Give an exact transcription of every line, dropping the images.

#### Data ####

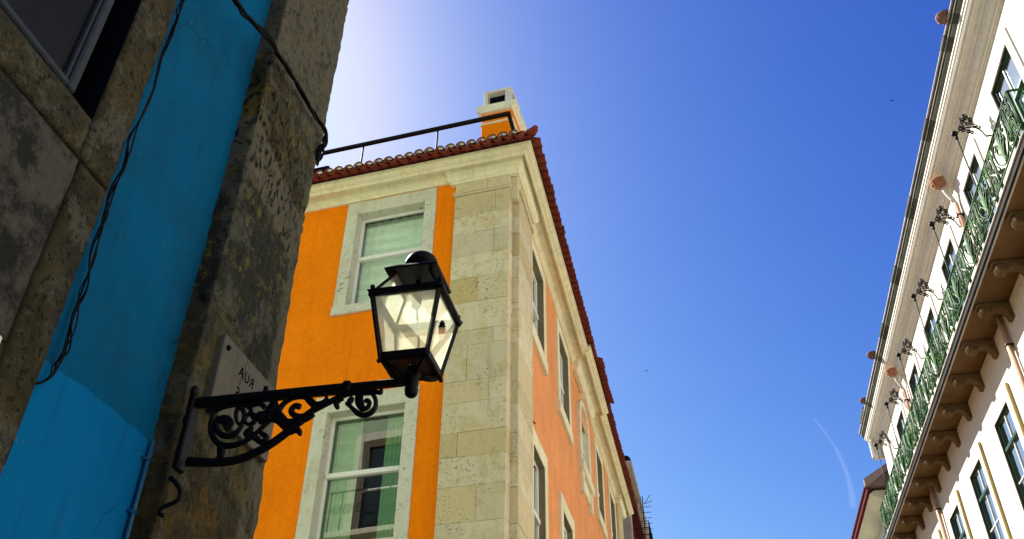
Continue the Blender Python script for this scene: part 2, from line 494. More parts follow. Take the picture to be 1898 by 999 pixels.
# ------------------------------------------------------------------ mesh helpers
class MB:
    """collects faces in (u, n, z) or world space, builds one mesh"""
    def __init__(s, T=None):
        s.v = []; s.f = []; s.T = T; s.attr = {}; s.sm = set()
    def add(s, verts, faces, smooth=False, **at):
        b = len(s.v)
        if s.T:
            verts = [s.T(*p) for p in verts]
        s.v += [tuple(p) for p in verts]
        for f in faces:
            i = len(s.f)
            s.f.append(tuple(b + k for k in f))
            if smooth: s.sm.add(i)
            for k, val in at.items():
                s.attr.setdefault(k, {})[i] = val
    def box(s, x0, x1, y0, y1, z0, z1, **at):
        v = [(x, y, z) for z in (z0, z1) for y in (y0, y1) for x in (x0, x1)]
        s.add(v, [(0, 2, 3, 1), (4, 5, 7, 6), (0, 1, 5, 4), (2, 6, 7, 3), (0, 4, 6, 2), (1, 3, 7, 5)], **at)
    def cbox(s, x0, x1, y0, y1, z0, z1, c=0.01, **at):
        """box with chamfered edges"""
        bm = bmesh.new()
        vs = [bm.verts.new((x, y, z)) for z in (z0, z1) for y in (y0, y1) for x in (x0, x1)]
        for f in [(0, 2, 3, 1), (4, 5, 7, 6), (0, 1, 5, 4), (2, 6, 7, 3), (0, 4, 6, 2), (1, 3, 7, 5)]:
            bm.faces.new([vs[i] for i in f])
        bmesh.ops.bevel(bm, geom=bm.edges[:], offset=c, segments=1, affect='EDGES')
        bm.verts.index_update()
        s.add([v.co[:] for v in bm.verts], [[v.index for v in f.verts] for f in bm.faces], **at)
        bm.free()
    def quad(s, a, b, c, d, **at):
        s.add([a, b, c, d], [(0, 1, 2, 3)], **at)
    def prism(s, poly, axis, a, b, **at):
        """poly: 2D points; axis 0/1/2: extrusion axis, from a to b"""
        n = len(poly)
        def P(p, w):
            q = list(p); q.insert(axis, w); return tuple(q)
        v = [P(p, a) for p in poly] + [P(p, b) for p in poly]
        f = [tuple(range(n)), tuple(range(2 * n - 1, n - 1, -1))]
        f += [(i, (i + 1) % n, n + (i + 1) % n, n + i) for i in range(n)]
        s.add(v, f, **at)
    def tube(s, pts, r, k=8, cap=True, smooth=True, flat=None):
        """round tube; r a number or list. flat=(nx,ny,nz),h: elliptical section with half height h along that axis"""
        pts = [Vector(p) for p in pts]
        n = len(pts)
        if isinstance(r, (int, float)): r = [r] * n
        vs = []; prev = None
        for i, p in enumerate(pts):
            d = (pts[min(i + 1, n - 1)] - pts[max(i - 1, 0)])
            if d.length < 1e-9: d = Vector((0, 0, 1))
            d.normalize()
            if flat:
                b = Vector(flat[0]); a = d.cross(b).normalized()
                ra, rb = r[i], flat[1]
            else:
                if prev is None:
                    a = d.cross(Vector((0, 0, 1)))
                    if a.length < 1e-3: a = d.cross(Vector((1, 0, 0)))
                else:
                    a = prev - d * prev.dot(d)
                    if a.length < 1e-6: a = d.cross(Vector((1, 0, 0.1)))
                a.normalize(); prev = a
                b = d.cross(a); ra = rb = r[i]
            for j in range(k):
                th = 2 * math.pi * (j + 0.5) / k
                vs.append(tuple(p + a * (math.cos(th) * ra) + b * (math.sin(th) * rb)))
        fs = []
        for i in range(n - 1):
            for j in range(k):
                j2 = (j + 1) % k
                fs.append((i * k + j, i * k + j2, (i + 1) * k + j2, (i + 1) * k + j))
        if cap:
            fs.append(tuple(range(k - 1, -1, -1)))
            fs.append(tuple((n - 1) * k + j for j in range(k)))
        s.add(vs, fs, smooth)
    def lathe(s, prof, c, k=16, axis=(0, 0, 1), smooth=True):
        """prof: [(r, h)] around axis through c"""
        q = Vector((0, 0, 1)).rotation_difference(Vector(axis).normalized())
        vs = []
        for r, h in prof:
            for j in range(k):
                th = 2 * math.pi * j / k
                vs.append(tuple(Vector(c) + q @ Vector((r * math.cos(th), r * math.sin(th), h))))
        fs = []
        for i in range(len(prof) - 1):
            for j in range(k):
                j2 = (j + 1) % k
                fs.append((i * k + j, i * k + j2, (i + 1) * k + j2, (i + 1) * k + j))
        fs.append(tuple(range(k - 1, -1, -1)))
        fs.append(tuple((len(prof) - 1) * k + j for j in range(k)))
        s.add(vs, fs, smooth)
    def ball(s, c, r, k=12):
        s.lathe([(max(1e-4, r * math.sin(math.pi * i / 8)), -r * math.cos(math.pi * i / 8)) for i in range(9)], c, k)
    def build(s, name, m, parent=None, label=None, double=None):
        me = bpy.data.meshes.new(name)
        org = Vector(ORG.get(parent.name, (0, 0, 0))) if parent else Vector((0, 0, 0))
        me.from_pydata([tuple(Vector(v) - org) for v in s.v], [], s.f)
        me.materials.append(m)
        for i, p in enumerate(me.polygons):
            if i in s.sm: p.use_smooth = True
        for k, d in s.attr.items():
            a = me.attributes.new(k, 'FLOAT', 'FACE')
            for i, val in d.items(): a.data[i].value = val
        bm = bmesh.new(); bm.from_mesh(me)
        bmesh.ops.recalc_face_normals(bm, faces=bm.faces[:])
        bm.to_mesh(me); bm.free()
        o = bpy.data.objects.new(name, me)
        COL.objects.link(o)
        if parent:
            o.parent = parent
            ORG[o.name] = tuple(org)
        if label: o['label'] = label
        return o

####

Task result:
Continue the Blender Python script for this scene: part 2, from line 494. More parts follow. Take the picture to be 1898 by 999 pixels.
# ------------------------------------------------------------------ mesh helpers
class MB:
    """collects faces in (u, n, z) or world space, builds one mesh"""
    def __init__(s, T=None):
        s.v = []; s.f = []; s.T = T; s.attr = {}; s.sm = set()
    def add(s, verts, faces, smooth=False, **at):
        b = len(s.v)
        if s.T:
            verts = [s.T(*p) for p in verts]
        s.v += [tuple(p) for p in verts]
        for f in faces:
            i = len(s.f)
            s.f.append(tuple(b + k for k in f))
            if smooth: s.sm.add(i)
            for k, val in at.items():
                s.attr.setdefault(k, {})[i] = val
    def box(s, x0, x1, y0, y1, z0, z1, **at):
        v = [(x, y, z) for z in (z0, z1) for y in (y0, y1) for x in (x0, x1)]
        s.add(v, [(0, 2, 3, 1), (4, 5, 7, 6), (0, 1, 5, 4), (2, 6, 7, 3), (0, 4, 6, 2), (1, 3, 7, 5)], **at)
    def cbox(s, x0, x1, y0, y1, z0, z1, c=0.01, **at):
        """box with chamfered edges"""
        bm = bmesh.new()
        vs = [bm.verts.new((x, y, z)) for z in (z0, z1) for y in (y0, y1) for x in (x0, x1)]
        for f in [(0, 2, 3, 1), (4, 5, 7, 6), (0, 1, 5, 4), (2, 6, 7, 3), (0, 4, 6, 2), (1, 3, 7, 5)]:
            bm.faces.new([vs[i] for i in f])
        bmesh.ops.bevel(bm, geom=bm.edges[:], offset=c, segments=1, affect='EDGES')
        bm.verts.index_update()
        s.add([v.co[:] for v in bm.verts], [[v.index for v in f.verts] for f in bm.faces], **at)
        bm.free()
    def quad(s, a, b, c, d, **at):
        s.add([a, b, c, d], [(0, 1, 2, 3)], **at)
    def prism(s, poly, axis, a, b, **at):
        """poly: 2D points; axis 0/1/2: extrusion axis, from a to b"""
        n = len(poly)
        def P(p, w):
            q = list(p); q.insert(axis, w); return tuple(q)
        v = [P(p, a) for p in poly] + [P(p, b) for p in poly]
        f = [tuple(range(n)), tuple(range(2 * n - 1, n - 1, -1))]
        f += [(i, (i + 1) % n, n + (i + 1) % n, n + i) for i in range(n)]
        s.add(v, f, **at)
    def tube(s, pts, r, k=8, cap=True, smooth=True, flat=None):
        """round tube; r a number or list. flat=(nx,ny,nz),h: elliptical section with half height h along that axis"""
        pts = [Vector(p) for p in pts]
        n = len(pts)
        if isinstance(r, (int, float)): r = [r] * n
        vs = []; prev = None
        for i, p in enumerate(pts):
            d = (pts[min(i + 1, n - 1)] - pts[max(i - 1, 0)])
            if d.length < 1e-9: d = Vector((0, 0, 1))
            d.normalize()
            if flat:
                b = Vector(flat[0]); a = d.cross(b).normalized()
                ra, rb = r[i], flat[1]
            else:
                if prev is None:
                    a = d.cross(Vector((0, 0, 1)))
                    if a.length < 1e-3: a = d.cross(Vector((1, 0, 0)))
                else:
                    a = prev - d * prev.dot(d)
                    if a.length < 1e-6: a = d.cross(Vector((1, 0, 0.1)))
                a.normalize(); prev = a
                b = d.cross(a); ra = rb = r[i]
            for j in range(k):
                th = 2 * math.pi * (j + 0.5) / k
                vs.append(tuple(p + a * (math.cos(th) * ra) + b * (math.sin(th) * rb)))
        fs = []
        for i in range(n - 1):
            for j in range(k):
                j2 = (j + 1) % k
                fs.append((i * k + j, i * k + j2, (i + 1) * k + j2, (i + 1) * k + j))
        if cap:
            fs.append(tuple(range(k - 1, -1, -1)))
            fs.append(tuple((n - 1) * k + j for j in range(k)))
        s.add(vs, fs, smooth)
    def lathe(s, prof, c, k=16, axis=(0, 0, 1), smooth=True):
        """prof: [(r, h)] around axis through c"""
        q = Vector((0, 0, 1)).rotation_difference(Vector(axis).normalized())
        vs = []
        for r, h in prof:
            for j in range(k):
                th = 2 * math.pi * j / k
                vs.append(tuple(Vector(c) + q @ Vector((r * math.cos(th), r * math.sin(th), h))))
        fs = []
        for i in range(len(prof) - 1):
            for j in range(k):
                j2 = (j + 1) % k
                fs.append((i * k + j, i * k + j2, (i + 1) * k + j2, (i + 1) * k + j))
        fs.append(tuple(range(k - 1, -1, -1)))
        fs.append(tuple((len(prof) - 1) * k + j for j in range(k)))
        s.add(vs, fs, smooth)
    def ball(s, c, r, k=12):
        s.lathe([(max(1e-4, r * math.sin(math.pi * i / 8)), -r * math.cos(math.pi * i / 8)) for i in range(9)], c, k)
    def build(s, name, m, parent=None, label=None, double=None):
        me = bpy.data.meshes.new(name)
        org = Vector(ORG.get(parent.name, (0, 0, 0))) if parent else Vector((0, 0, 0))
        me.from_pydata([tuple(Vector(v) - org) for v in s.v], [], s.f)
        me.materials.append(m)
        for i, p in enumerate(me.polygons):
            if i in s.sm: p.use_smooth = True
        for k, d in s.attr.items():
            a = me.attributes.new(k, 'FLOAT', 'FACE')
            for i, val in d.items(): a.data[i].value = val
        bm = bmesh.new(); bm.from_mesh(me)
        bmesh.ops.recalc_face_normals(bm, faces=bm.faces[:])
        bm.to_mesh(me); bm.free()
        o = bpy.data.objects.new(name, me)
        COL.objects.link(o)
        if parent:
            o.parent = parent
            ORG[o.name] = tuple(org)
        if label: o['label'] = label
        return o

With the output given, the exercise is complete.